::: Data
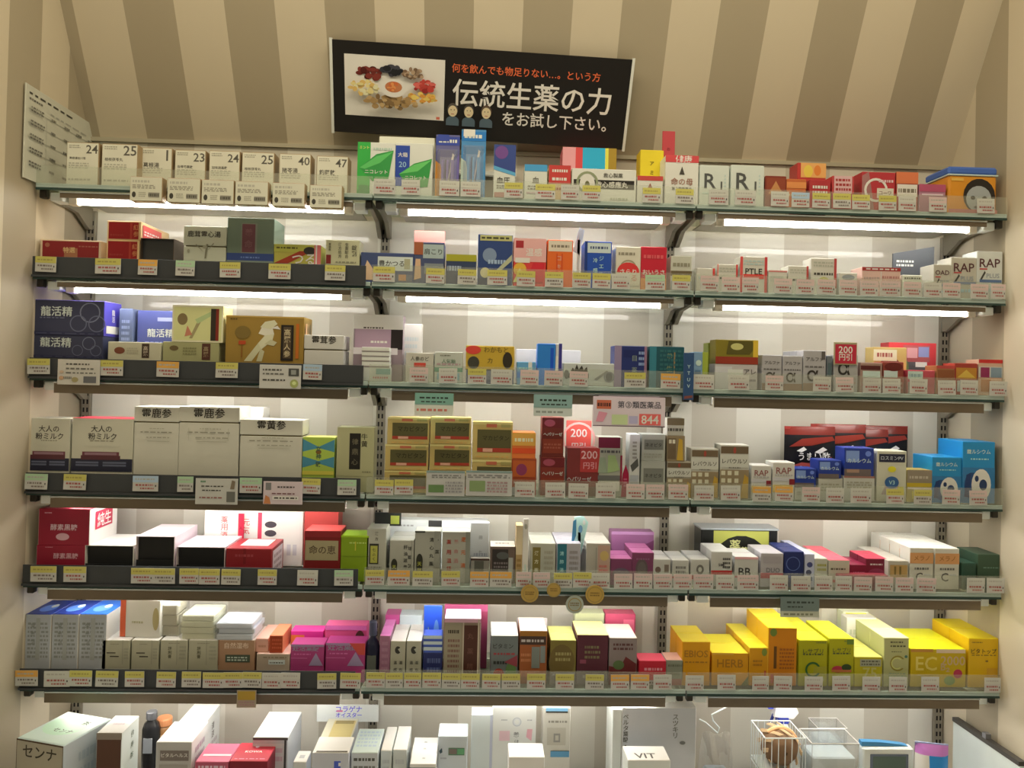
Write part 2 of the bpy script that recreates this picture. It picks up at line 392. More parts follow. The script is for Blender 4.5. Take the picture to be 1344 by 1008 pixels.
for cx, hair in ((.405, '#4c4238'), (.46, '#3b332b'), (.52, '#54402f')):
    sp += f'E {cx} .21 .022 .05 #4a5456;R {cx-.022} .155 {cx+.022} .21 #4a5456;E {cx} .33 .018 .075 {hair};E {cx} .315 .0155 .062 #d9a67c;R {cx-.007} .325 {cx-.004} .335 #2a2018;R {cx+.004} .325 {cx+.007} .335 #2a2018;R {cx-.005} .28 {cx+.005} .287 #9b4a3a;'
flatdraw(bn, 'lettering', sp, bw, bh, 0, 0, .0008)
b = MB(); b.box(-.02, .02, -bh/2-.10, -bh/2+.03, -.012, -.008, mat('#a09a88')); b.box(-.12, .12, -bh/2-.10, -bh/2-.095, -.06, .04, mat('#a09a88')); b.obj('stand', bn)

# notice sheet by the left wall
XN = XL+.006
A, B_, C_ = onX(33, 108, XN), onX(129, 164, XN), onX(33, 234, XN)
nt = thing('notice_board', 'white notice board with a printed table leaning on the left wall', 'notice', (XN+.001, 0, 0))
y0, y1 = A.y, B_.y; za = ZK[1]+ST
z0 = C_.z
b = MB(); b.box(-.002, .002, y0, y1, z0, A.z, mat('#a79d83', .5), .0008); b.obj('sheet', nt)
sp = 'X .04 .90 .62 .94 1 #3a352c;X .04 .84 .2 .88 1 #5a5345;X .3 .80 .8 .83 1 #8b836f;R .03 .745 .97 .752 #8f866f;R .03 .60 .97 .606 #8f866f;R .03 .45 .97 .456 #8f866f;R .03 .30 .97 .306 #8f866f;R .25 .16 .256 .75 #9a917a;'
for i in range(5):
    for j in range(4):
        sp += f'X {.3+j*.17:.2f} {.17+i*.145-.02:.3f} {.38+j*.17:.2f} {.20+i*.145:.3f} 1 #4a4437;'
    sp += f'X .05 {.17+i*.145-.03:.3f} .22 {.21+i*.145:.3f} 2 #5a5345;'
p = MB(); hgt = A.z-z0; draw(p, sp, y1-y0, 0, hgt, .0006); p.v = [(.002-y, x+(y0+y1)/2, z+z0) for x, y, z in p.v]; p.obj('print', nt)
# ================================================================== TOP SHELF
KR = '#8a6f4a'; WH = '#b9ae90'
for x0, x1, yt, no, sub, wd in ((87, 130, 187, '24', '葛根湯加川芎', 'tall white carton numbered 24 beside the notice board'), (133, 181, 189, '25', '桂枝茯苓丸', 'tall white carton numbered 25, second from the notice board'),
        (184, 226, 194, '1', '葛根湯', 'white carton numbered 1, third from the notice board'), (229, 270, 197, '23', '当帰芍薬散', 'white carton numbered 23, fourth from the notice board'), (274, 315, 198, '24', '加味逍遙散', 'shorter white carton numbered 24, fifth from the notice board'),
        (317, 360, 200, '25', '桂枝茯苓丸', 'shorter white carton numbered 25, sixth from the notice board'), (366, 408, 202, '40', '猪苓湯', 'white carton numbered 40, seventh from the notice board'), (415, 457, 205, '47', '釣藤散', 'white carton numbered 47, last from the notice board')):
    tall = x0 < 150; a = .14 if tall else 0
    it(1, x0, x1, yt, wd, KR, f'R .02 .02 .98 .985 #bdb294;T {no} {.78 if no!="1" else .84} {.85 if tall else .83} {.36 if no!="1" else .06} #4f483b;T {sub} .34 {.64 if tall else .6} .5 #3f392e;X .08 .86 .42 .95 2 #8d836b;X .08 .40 .7 .55 3 #9c927a;X .08 .12 .75 .2 1 #9c927a',
       d=.05, f=.03 if tall else .06, side=KR, group=None)
def cardbox(w, d, h):
    o = carton_obj('display_card', w, d, h, KR, 'R .015 .02 .985 .98 #b5aa8d;X .08 .72 .6 .9 1 #9b917a;X .08 .50 .78 .68 3 #7a705b;E .13 .26 .06 .12 #39342a;X .28 .16 .5 .38 3 #8d836c;R .58 .16 .92 .36 #7b725e;X .58 .16 .92 .36 1 #4b4437', top='#8a5f43', flap=False)
    q = MB(); q.box(-w*.3, w*.3, d/2, d/2+.006, h*.3, h*.86, mat('#8a5f43')); q.obj('mounting_tab', o); return o
for i, (x0, x1, yt, yb) in enumerate(((170, 213, 232, 264), (219, 263, 234, 266), (264, 307, 236, 268), (308, 352, 238, 269), (357, 400, 240, 271), (406, 449, 243, 273))):
    it(1, x0, x1, yt, 'barcoded white card box on the shelf front, ' + ['first', 'second', 'third', 'fourth', 'fifth', 'sixth'][i] + ' from the notice board', KR, d=.03, f=-.042, yb=yb, build=cardbox, name='display_card', group='barcoded card boxes on the top shelf edge')
GRN = 'P .06,.52,.5,.78,.95,.86,.95,.86,.82,.30,.4,.28,.06,.52 #2e7a35;P .06,.52,.5,.74,.95,.84,.6,.62,.2,.5 #4f9a4a;T ニコレット .5 .45 .6 #d9dccb'
it(1, 497, 570, 180, 'large white carton standing behind the two green gum cartons', '#b8ae93', 'T クールミント .72 .86 .36 #6b6450;X .1 .7 .5 .8 1 #8d846d', d=.05, f=.10)
it(1, 469, 519, 187, 'white and green gum carton with its green band at the left', '#b9b59c', 'R 0 0 .34 1 #2f8a35;P 0,0,.34,0,.34,.2,0,.1 #1f6f2c;R .05 .05 .28 .2 #256b2e;T ミント .18 .9 .25 #c8cf57;' + GRN + ';X .42 .84 .9 .92 1 #9aa38b', d=.06, f=.03)
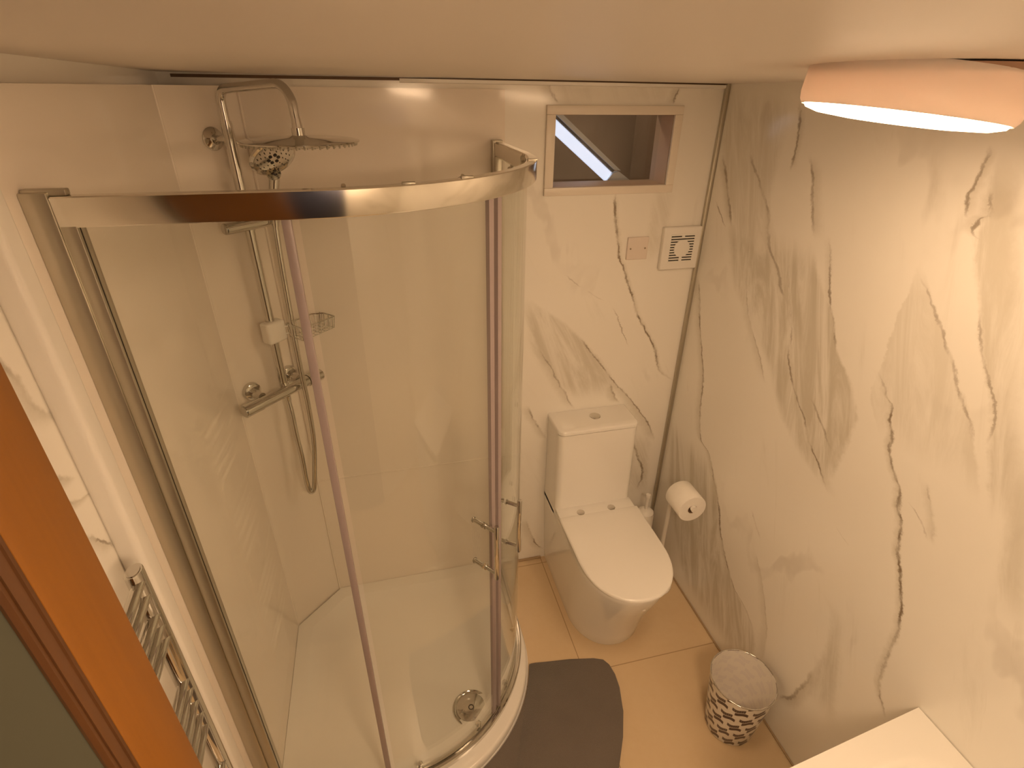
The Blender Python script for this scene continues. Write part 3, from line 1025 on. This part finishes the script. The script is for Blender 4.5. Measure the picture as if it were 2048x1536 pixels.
# wire soap basket
bk = thing('soap_basket', 'small chrome wire soap basket clamped to the shower riser', 'soap basket', tuple(G(.12, .12, 1.36)))
s0, s1, o0, o1, zt, zb = .060, .192, .085, .165, 1.402, 1.358
b = MB()
rim = []
for (s_, o_) in ((s0, o0), (s1 - .03, o0), (s1, o0 + .03), (s1, o1 - .0), (s0, o1)):
    rim.append(G(o_, s_, zt))
b.tube(rim + [rim[0]], .0026, 8)
lab(b.build('top_rim', M_CHROME, bk), 'top wire rim')
b = MB()
for i in range(8):
    s_ = s0 + (s1 - s0) * i / 7
    b.tube([G(o0 + (.02 if i == 7 else 0), s_, zt), G(o0 + .008, s_, zb), G(o1 - .008, s_, zb), G(o1, s_, zt)], .0016, 6)
for i in range(4):
    o_ = o0 + .008 + (o1 - o0 - .016) * i / 3
    b.tube([G(o_, s0, zt), G(o_, s0 + .006, zb), G(o_, s1 - .006, zb), G(o_, s1, zt)], .0016, 6)
b.build('wire_grid', M_CHROME, bk)
b = MB().box((-.034, -.022, -.036), (.036, .022, .036), .010, 4, Matrix.Translation(G(.066, SR + .001, 1.384)) @ Matrix.Rotation(PI / 4, 4, 'Z'))
b.tube([G(.085, SR + .03, 1.395), G(.09, s0, 1.395)], .003, 8).tube([G(.085, SR + .03, 1.37), G(.09, s0, 1.37)], .003, 8)
lab(b.build('clamp', M_PLAST, bk), 'pale clamp block on the riser')

# ------------------------------------------------------------------ towel radiator on the left wall
rad = thing('towel_radiator', 'chrome ladder towel radiator on the left wall beside the door frame', 'towel radiator', (-1.70, -1.35, .5))
rx = -1.695
b = MB()


def oval(x, y, z, a=.014, bb=.020, n=20):
    return [(x + a * math.cos(2 * PI * j / n), y + bb * math.sin(2 * PI * j / n), z) for j in range(n)]


for y in (-1.105, -1.500):
    b = MB().loft([oval(rx, y, z, .014 * s_, .020 * s_) for z, s_ in ((.50, .9), (.503, 1), (1.365, 1), (1.368, .92))])
    b.loft([oval(rx, y, z, .010, .015) for z in (1.367, 1.3695)])
    b.build('upright', M_CHROME, rad)
bars = [1.345, 1.312, 1.262, 1.232, 1.20, 1.075, 1.045, 1.005, .965, .925, .78, .748, .716, .684, .57, .54]
for z in bars:
    pts = [(rx + .004 + .010 * math.sin(PI * t / 10), -1.105 - .395 * t / 10, z) for t in range(11)]
    MB().tube(pts, .0095, 14).build('bar', M_CHROME, rad)
for z in (1.285, .63):
    for y in (-1.125, -1.48):
        b = MB().lathe([(0, 0), (.020, 0), (.021, .006), (.012, .010), (.010, .045), (.016, .048), (.017, .056), (.010, .062), (.010, .075)], (XM, y, z), (1, 0, 0), 24)
        b.build('wall_bracket', M_CHROME, rad)

# ------------------------------------------------------------------ toilet
tx0, tx1 = -.595, -.238
tcx_ = (tx0 + tx1) / 2
wc = thing('toilet', 'white close-coupled toilet with closed lid against the back wall', 'toilet', (tcx_, -.3, 0))


def dshape(hw, yf, yb=-.002, rx_=None, n=30, fl=.24, ex=2.15, rc=.0):
    """D outline: straight sides from the wall, rounded front; returns ordered points"""
    pts = []
    ys = -(yf - fl)
    pts.append((tcx_ + hw, yb))
    for i in range(7):
        pts.append((tcx_ + hw, yb + (ys - yb) * (i + 1) / 8))
    for i in range(n + 1):
        a = PI * i / n
        cc, ss = math.cos(a), math.sin(a)
        x = hw * math.copysign(abs(cc) ** (2 / ex), cc)
        y = fl * abs(ss) ** (2 / ex)
        pts.append((tcx_ + x, ys - y))
    for i in range(7):
        pts.append((tcx_ - hw, ys + (yb - ys) * (i + 1) / 8))
    pts.append((tcx_ - hw, yb))
    return pts


b = MB()
lv = []
for z, hw, yf, fl in ((0, .160, .548, .20), (.012, .162, .553, .20), (.06, .1645, .562, .205), (.14, .168, .584, .21), (.22, .171, .612, .22), (.30, .1735, .645, .23), (.37, .176, .676, .24), (.415, .1775, .690, .24), (.430, .1775, .692, .24), (.438, .176, .689, .24), (.440, .172, .683, .24)):
    lv.append([(x, y, z) for x, y in dshape(hw, yf, fl=fl)])
b.loft(lv)
b.build('pan', M_CER, wc, 50)


# cistern: tall box body with softly rounded front edges
def rrect(x0, x1, y0, y1, r, z, n=6):
    pts = [(x1, y0, z), (x0, y0, z)]      # wall side stays square
    for cx_, cy_, a0 in ((x0 + r, y1 + r, PI), (x1 - r, y1 + r, 1.5 * PI)):
        for i in range(n + 1):
            a = a0 + PI / 2 * i / n
            pts.append((cx_ + r * math.cos(a), cy_ + r * math.sin(a), z))
    return pts


b = MB().loft([rrect(tx0 + i_, tx1 - i_, -.002, -y_, .028, z) for z, i_, y_ in ((.40, .001, .172), (.44, .001, .172), (.448, .001, .168), (.60, .001, .163), (.838, .001, .158))])
b.build('cistern', M_CER, wc, 50)
b = MB().loft([rrect(tx0 + i_, tx1 - i_, -.002, -y_, .030, z) for z, i_, y_ in ((.8405, .002, .157), (.842, -.001, .160), (.852, -.001, .160), (.857, .001, .158), (.860, .006, .153))])
lid = b.build('cistern_lid', M_CER, wc, 50)
b = MB().lathe([(0, .8635), (.020, .8635), (.0235, .8625), (.0245, .8595)], (-.405, -.066, 0), capend=False)
b.build('flush_button', M_CHROME, lid)


# seat and lid: square rear corners, rounded front
def seat(hw, yf, yb, z, fl=.235, ex=2.15):
    return [(x, y, z) for x, y in dshape(hw, yf, yb, fl=fl, ex=ex)]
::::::
● **Required work**:
Quote, exactly and only, the lines from the first line of the data above through the line containing "mat('#a09a88')); b.obj('stand', bn)". The pictures do not belong in it.

● **Exercise output**:
Write part 2 of the bpy script that recreates this picture. It picks up at line 392. More parts follow. The script is for Blender 4.5. Take the picture to be 1344 by 1008 pixels.
for cx, hair in ((.405, '#4c4238'), (.46, '#3b332b'), (.52, '#54402f')):
    sp += f'E {cx} .21 .022 .05 #4a5456;R {cx-.022} .155 {cx+.022} .21 #4a5456;E {cx} .33 .018 .075 {hair};E {cx} .315 .0155 .062 #d9a67c;R {cx-.007} .325 {cx-.004} .335 #2a2018;R {cx+.004} .325 {cx+.007} .335 #2a2018;R {cx-.005} .28 {cx+.005} .287 #9b4a3a;'
flatdraw(bn, 'lettering', sp, bw, bh, 0, 0, .0008)
b = MB(); b.box(-.02, .02, -bh/2-.10, -bh/2+.03, -.012, -.008, mat('#a09a88')); b.box(-.12, .12, -bh/2-.10, -bh/2-.095, -.06, .04, mat('#a09a88')); b.obj('stand', bn)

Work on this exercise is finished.